_Aim of the exercise:_
Quote the data exactly, first line to the line containing "s3 = sash(1, 8, S_", with no pictures.

_Task data:_
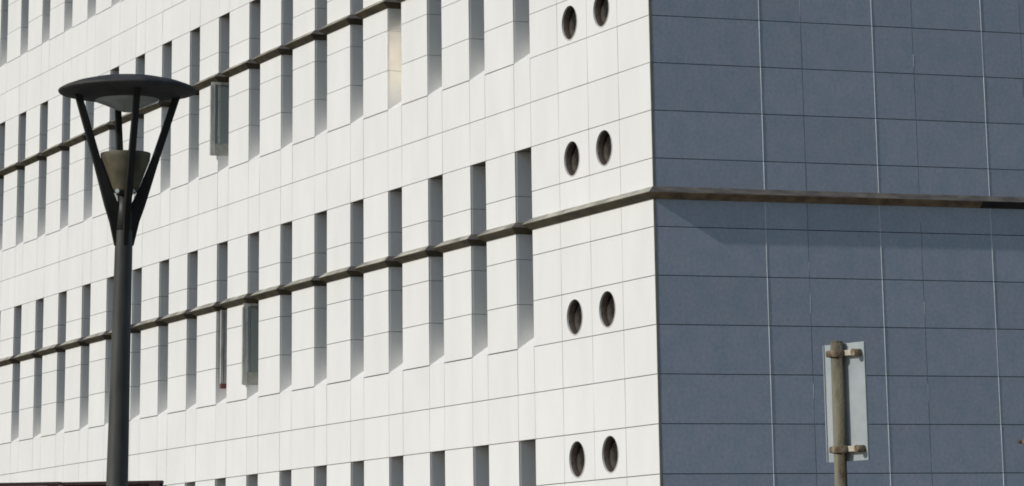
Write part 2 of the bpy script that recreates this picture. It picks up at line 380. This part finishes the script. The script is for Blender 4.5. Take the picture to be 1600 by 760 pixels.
# outward opened sashes below the ledge
def sash(r, k, u, v0, v1, ztop, zbot, th_=0.05, red=False):
    o, _ = WIN[(r, k)]
    bm = bmesh.new(); fr = 0.07 if not red else 0.075
    xb = lambda y0, y1, z0, z1, m=0, t=th_: box(bm, -(u + t/2), -(u - t/2), y0, y1, z0, z1, m)
    fl_ = fr*1.5 if not red else fr; rb = 0.34 if not red else 0.1
    xb(v0, v0 + fl_, zbot, ztop); xb(v1 - fr, v1, zbot, ztop); xb(v0 + fl_ + 0.001, v1 - fr - 0.001, zbot, zbot + rb, 3, th_*0.9); xb(v0 + fl_ + 0.001, v1 - fr - 0.001, ztop - fr, ztop, 0, th_*0.96)
    xb(v0 + fl_ + 0.001, v1 - fr - 0.001, zbot + rb + 0.001, ztop - fr - 0.001, 1, th_*0.3)
    if red:
        box(bm, -(u + 0.06), -(u - 0.06), v0 - 0.005, v1 + 0.005, zbot - 0.13, zbot - 0.002, 2)
    else:
        box(bm, -(u + 0.06), -(u - 0.04), v0 - 0.03, v0 - 0.002, zbot + 0.02, ztop - 0.1, 0)     # drip edge facing outwards
    if not red:
        c = Vector((-u, v1, 0)); q = Matrix.Translation(c) @ Matrix.Rotation(math.radians(-9), 4, 'Z') @ Matrix.Translation(-c)
        bmesh.ops.transform(bm, matrix=q, verts=bm.verts)
    s = build(bm, 'sash', [M_sash, M_glass2, M_red, M_rail], o)
    return s
s1 = sash(2, 8, S_ - 0.05, -0.20, 0.42, -1 - W_ + 0.56, -1 - W_ - 1.52); s1['label'] = 'open grey sash standing out from the slot'
s2 = sash(1, 7, S_ - 0.05, -0.11, 0.42, -1 - W_ + 0.56, -1 - W_ - 1.62); s2['label'] = 'open grey sash standing out from the slot'
s3 = sash(1, 8, S_ - 0.42, -0.02, 0.16, -1 - W_ + 0.56, -1 - W_ - 1.45, red=True); s3['label'] = 'narrow open sash with a red end'

# portholes
def port_proto():
    R = 0.375; n = 48
    bm = bmesh.new()
    # liner tube, open at the front (axis along y)
    def ring(r, y): return [bm.verts.new((r*math.cos(2*math.pi*i/n), y, r*math.sin(2*math.pi*i/n))) for i in range(n)]
    A, B = ring(R, 0.004), ring(R, 0.44); C_, D2 = ring(R + 0.02, 0.004), ring(R + 0.02, 0.44)
    for P, Q in ((A, B), (B, D2), (D2, C_), (C_, A)):
        for i in range(n):
            f = bm.faces.new((P[i], P[(i+1) % n], Q[(i+1) % n], Q[i])); f.smooth = True
    o = build(bm, 'porthole', M_liner)
    bm = bmesh.new()
    def ring2(r, y): return [bm.verts.new((r*math.cos(2*math.pi*i/n), y, r*math.sin(2*math.pi*i/n))) for i in range(n)]
    rr = [ring2(R + 0.014, -0.004), ring2(R + 0.014, -0.012), ring2(R + 0.001, -0.012), ring2(R - 0.004, 0.03)]
    for P, Q in zip(rr[:-1], rr[1:]):
        for i in range(n):
            f = bm.faces.new((P[i], P[(i+1) % n], Q[(i+1) % n], Q[i]))
    a = build(bm, 'rim', M_ring, o)
    bm = bmesh.new()
    c = bm.verts.new((0, 0.17, 0)); q = [bm.verts.new((R*math.cos(2*math.pi*i/n), 0.17, R*math.sin(2*math.pi*i/n))) for i in range(n)]
    for i in range(n): bm.faces.new((c, q[i], q[(i+1) % n]))
    b = build(bm, 'pane', M_pglass, o)
    return o, [a, b]
PP, PC = port_proto(); first = True
for uc, zc in ports:
    if first: o = PP; first = False
    else:
        o = PP.copy(); COL.objects.link(o)
        for p in PC:
            q = p.copy(); COL.objects.link(q); q.parent = o
    o.parent = bld; x, y = LW(uc, 0); o.location = (x, y, zc); lrot(o); o['group'] = 'round porthole windows near the corner'

# ------------------------------------------------------------------ street lamp
RH = Vector((0.35517861, 0.93479846, 0)); FH = Vector((-0.93479846, 0.35517861, 0))
LX, LY = 40.8703, -20.4653
lamp = empty('street_lamp', (LX, LY, 0)); tag(lamp, 'dark street lamp with disc canopy on four splayed arms before the white facade', 'street lamp')
lamp.rotation_euler = (0, 0, math.atan2(RH.y, RH.x))       # local x = to the right as seen, local y = away
HZ = 5.0437
def off(z): return -0.047*(4.094 - z)/4.094 - 0.008 if z < 4.1 else -0.008
bm = bmesh.new()
zs_ = [0.0, 0.25, 0.26, 1.2, 2.42, 3.25, 4.09, 4.34]; rs = [0.11, 0.11, 0.079, 0.077, 0.072, 0.064, 0.058, 0.040]
for i in range(len(zs_)-1): tube(bm, (off(zs_[i]), 0, zs_[i]), (off(zs_[i+1]), 0, zs_[i+1]), rs[i], rs[i+1], 28, cap=(i in (0, len(zs_)-2)))
build(bm, 'pole', M_lamp2, lamp)
# canopy: shallow dome with rolled rim
bm = bmesh.new()
lathe(bm, [(0, 0.085), (0.12, 0.082), (0.25, 0.066), (0.36, 0.040), (0.43, 0.014), (0.462, -0.004), (0.465, -0.012), (0.458, -0.022), (0.42, -0.032), (0.34, -0.046), (0.25, -0.068), (0.22, -0.072), (0, -0.074)], 64, (0, 0, HZ))
can = build(bm, 'canopy', M_lamp, lamp)
bm = bmesh.new(); lathe(bm, [(0.215, -0.072), (0.21, -0.082), (0.15, -0.105), (0.08, -0.135), (0.03, -0.153), (0, -0.156)], 40, (0, 0, HZ))
build(bm, 'lens', M_lens, lamp, smooth=True)
# arms
base_a = math.radians(19)
for i in range(4):
    a = base_a + i*math.pi/2
    c, s = math.cos(a), math.sin(a)
    top = Vector((0.34*c, 0.34*s, HZ - 0.03)); mid = Vector((0.066*c - 0.008, 0.066*s, 4.15)); bot = Vector((0.050*c - 0.008, 0.050*s, 3.99))
    bm = bmesh.new(); tdir = Vector((-s, c, 0)); rdir = Vector((c, s, 0))
    secs = [(top + rdir*0.03 + Vector((0, 0, 0.012)), 0.020, 0.020), (top, 0.020, 0.024), (top.lerp(mid, 0.5), 0.022, 0.026), (top.lerp(mid, 0.72) - rdir*0.004, 0.022, 0.036), (top.lerp(mid, 0.88) - rdir*0.012, 0.022, 0.048), (mid - rdir*0.012, 0.020, 0.046), (bot, 0.016, 0.014)]
    rings = []
    for p, ht, hr in secs: rings.append([bm.verts.new(p + tdir*x*ht + rdir*y*hr) for x, y in ((-1, -1), (1, -1), (1, 1), (-1, 1))])
    for A, B in zip(rings[:-1], rings[1:]):
        for q in range(4): bm.faces.new((A[q], A[(q+1) % 4], B[(q+1) % 4], B[q]))
    bm.faces.new(rings[0][::-1]); bm.faces.new(rings[-1])
    build(bm, 'arm', M_arm, lamp, bevel=0.005)
bm = bmesh.new(); lathe(bm, [(0.166, 0.0), (0.168, -0.006), (0.162, -0.05), (0.088, -0.245), (0.080, -0.262), (0.0, -0.262)], 48, (-0.006, 0, 4.61))
lathe(bm, [(0.163, 0.0), (0.157, -0.04), (0.08, -0.235), (0, -0.24)], 48, (-0.006, 0, 4.61))
build(bm, 'reflector_bowl', M_bowl, lamp)
for sx in (-0.035, 0.066):
    bm = bmesh.new(); tube(bm, (sx - 0.008, -0.115, 4.345), (sx - 0.008, -0.02, 4.345), 0.014, 0.014, 10); build(bm, 'bolt', M_bolt, lamp)
bm = bmesh.new(); tube(bm, (-0.008, 0, 4.33), (-0.008, 0, 4.36), 0.055, 0.055, 24); build(bm, 'collar', M_lamp, lamp)
bm = bmesh.new(); box(bm, -0.055, 0.055, -0.085, -0.079, 0.45, 0.85); build(bm, 'hatch', M_lamp, lamp, bevel=0.004)

# ------------------------------------------------------------------ street sign seen from behind
SX, SY = 50.4084, -19.7555
sign = empty('street_sign', (SX, SY, 0), math.atan2(RH.y, RH.x)); tag(sign, 'grey metal street sign seen from the back on a rusty beige post', 'street sign')
bm = bmesh.new(); tube(bm, (0.004 + -0.02, 0, 0), (0, 0, 2.60), 0.0255, 0.0255, 24); tube(bm, (0, 0, 2.6001), (0, 0, 2.606), 0.0265, 0.022, 24)
build(bm, 'post', M_post, sign)
pd = Vector((0.62, -0.785, 0)).normalized(); pn = Vector((-pd.y, pd.x, 0))   # pn points away from the camera
if pn.y < 0: pn = -pn
pm = Matrix(((pd.x, pn.x, 0, 0.0), (pd.y, pn.y, 0, 0.048), (0, 0, 1, 0), (0, 0, 0, 1)))
bm = bmesh.new(); box(bm, -0.072, 0.170, 0.0, 0.003, 2.135, 2.597, 0, pm)
for x in (-0.072, 0.166): box(bm, x, x + 0.004, -0.006, -0.0005, 2.136, 2.596, 0, pm)
build(bm, 'sign_plate', M_galv, sign, bevel=0.001)
for zc in (2.555, 2.180):
    bm = bmesh.new()
    tube(bm, (0, 0, zc - 0.014), (0, 0, zc + 0.014), 0.036, 0.036, 28)
    box(bm, -0.045, -0.025, -0.006, 0.012, zc - 0.012, zc + 0.012)                  # ears of the collar
    cl = build(bm, 'clamp', M_rusty, sign, bevel=0.003)
    bm = bmesh.new()
    box(bm, 0.012, 0.140, -0.022, -0.001, zc - 0.010, zc + 0.013, 0, pm)
    build(bm, 'strap', M_strap, cl, bevel=0.003)
    bm = bmesh.new(); a = pm @ Vector((0.140, -0.040, zc)); b = pm @ Vector((0.140, -0.0005, zc)); tube(bm, a, b, 0.014, 0.014, 14)
    build(bm, 'bolt', M_rusty, cl)

# ------------------------------------------------------------------ brown board fence at the lower left
fe = Vector((33.3207, -18.3525, 0)); fs = Vector((32.80361, -19.71345, 0)); fd = (fs - fe).normalized()
fence = empty('board_fence', fe, math.atan2(fd.y, fd.x)); tag(fence, 'dark brown board fence with a flat capping beside the lamp pole', 'fence')
FT = 2.7605
fl = 8.4
for i in range(10):
    x0, x1 = i*0.903 + (0.0 if i == 0 else 0.0), (i+1)*0.903 - 0.012
    bm = bmesh.new(); b = 0
    while b < 7:
        box(bm, x0 + b*0.129, x0 + b*0.129 + 0.1285, 0.0, 0.022, 0.05, FT - 0.03); b += 1
    build(bm, 'boards', M_fence, fence, bevel=0.003)
    bm = bmesh.new(); box(bm, x0 + 0.004, (i+1)*0.903 + 0.004, 0.0225, 0.045, FT - 0.35, FT - 0.031); build(bm, 'rail', M_fence, fence)
    bm = bmesh.new(); dz = 0.002 if i % 2 else -0.002; box(bm, x0 - 0.0, x1 + 0.004, -0.04, 0.06, FT - 0.029 + dz, FT + dz); build(bm, 'capping', M_fence, fence, bevel=0.003)
    bm = bmesh.new(); box(bm, x0 + 0.02, x0 + 0.11, 0.024, 0.11, 0.0, FT - 0.032); build(bm, 'post', M_fence, fence)

# ------------------------------------------------------------------ tip of a rusty barrier arm entering from the right
arm = empty('barrier', (54.3, -20.72, 0), math.atan2(RH.y, RH.x)); tag(arm, 'tip of a dark rusty bar entering the frame low at the right edge', 'barrier')
bm = bmesh.new(); tube(bm, (0, 0, 0), (0, 0, 2.06), 0.03, 0.03, 20); build(bm, 'post', M_rusty, arm)
tip = Vector((54.19195764, -21.00200175, 2.0131)) - Vector((54.3, -20.72, 0)); tl = Vector((tip.dot(RH), tip.dot(FH), tip.z))
bm = bmesh.new(); tube(bm, tl + Vector((0.0, 0, 0)), tl + Vector((0.012, 0, 0.0008)), 0.0035, 0.006, 14); tube(bm, tl + Vector((0.012, 0, 0.0008)), (-0.03, tl.y*0 , 2.016), 0.006, 0.012, 14)
build(bm, 'bar', M_rusty, arm)
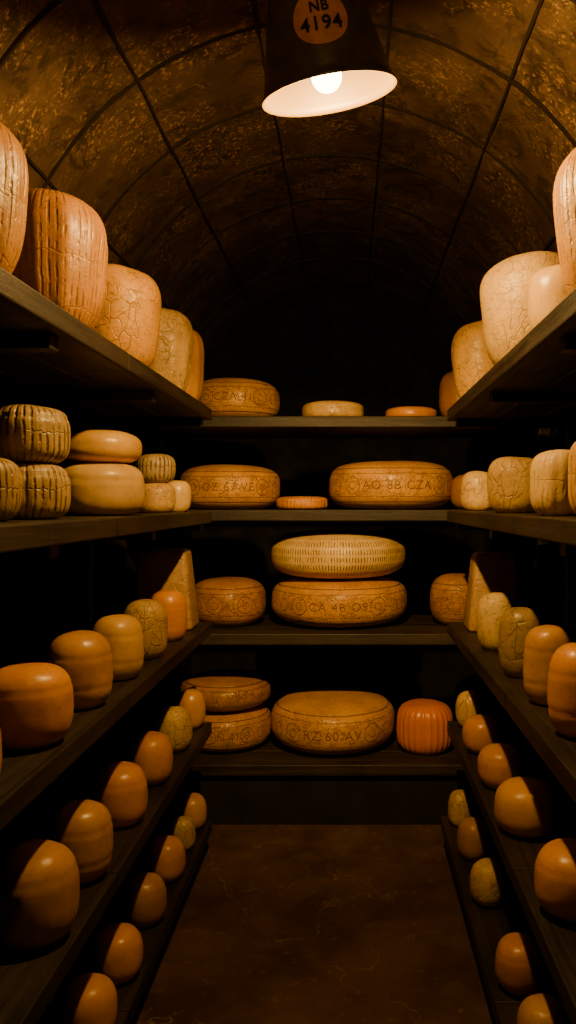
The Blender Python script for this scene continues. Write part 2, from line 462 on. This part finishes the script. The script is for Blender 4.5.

_Result:_
Write part 2 of the bpy script that recreates this picture. It picks up at line 380. This part finishes the script. The script is for Blender 4.5. Take the picture to be 1600 by 760 pixels.
# outward opened sashes below the ledge
def sash(r, k, u, v0, v1, ztop, zbot, th_=0.05, red=False):
    o, _ = WIN[(r, k)]
    bm = bmesh.new(); fr = 0.07 if not red else 0.075
    xb = lambda y0, y1, z0, z1, m=0, t=th_: box(bm, -(u + t/2), -(u - t/2), y0, y1, z0, z1, m)
    fl_ = fr*1.5 if not red else fr; rb = 0.34 if not red else 0.1
    xb(v0, v0 + fl_, zbot, ztop); xb(v1 - fr, v1, zbot, ztop); xb(v0 + fl_ + 0.001, v1 - fr - 0.001, zbot, zbot + rb, 3, th_*0.9); xb(v0 + fl_ + 0.001, v1 - fr - 0.001, ztop - fr, ztop, 0, th_*0.96)
    xb(v0 + fl_ + 0.001, v1 - fr - 0.001, zbot + rb + 0.001, ztop - fr - 0.001, 1, th_*0.3)
    if red:
        box(bm, -(u + 0.06), -(u - 0.06), v0 - 0.005, v1 + 0.005, zbot - 0.13, zbot - 0.002, 2)
    else:
        box(bm, -(u + 0.06), -(u - 0.04), v0 - 0.03, v0 - 0.002, zbot + 0.02, ztop - 0.1, 0)     # drip edge facing outwards
    if not red:
        c = Vector((-u, v1, 0)); q = Matrix.Translation(c) @ Matrix.Rotation(math.radians(-9), 4, 'Z') @ Matrix.Translation(-c)
        bmesh.ops.transform(bm, matrix=q, verts=bm.verts)
    s = build(bm, 'sash', [M_sash, M_glass2, M_red, M_rail], o)
    return s
s1 = sash(2, 8, S_ - 0.05, -0.20, 0.42, -1 - W_ + 0.56, -1 - W_ - 1.52); s1['label'] = 'open grey sash standing out from the slot'
s2 = sash(1, 7, S_ - 0.05, -0.11, 0.42, -1 - W_ + 0.56, -1 - W_ - 1.62); s2['label'] = 'open grey sash standing out from the slot'
s3 = sash(1, 8, S_ - 0.42, -0.02, 0.16, -1 - W_ + 0.56, -1 - W_ - 1.45, red=True); s3['label'] = 'narrow open sash with a red end'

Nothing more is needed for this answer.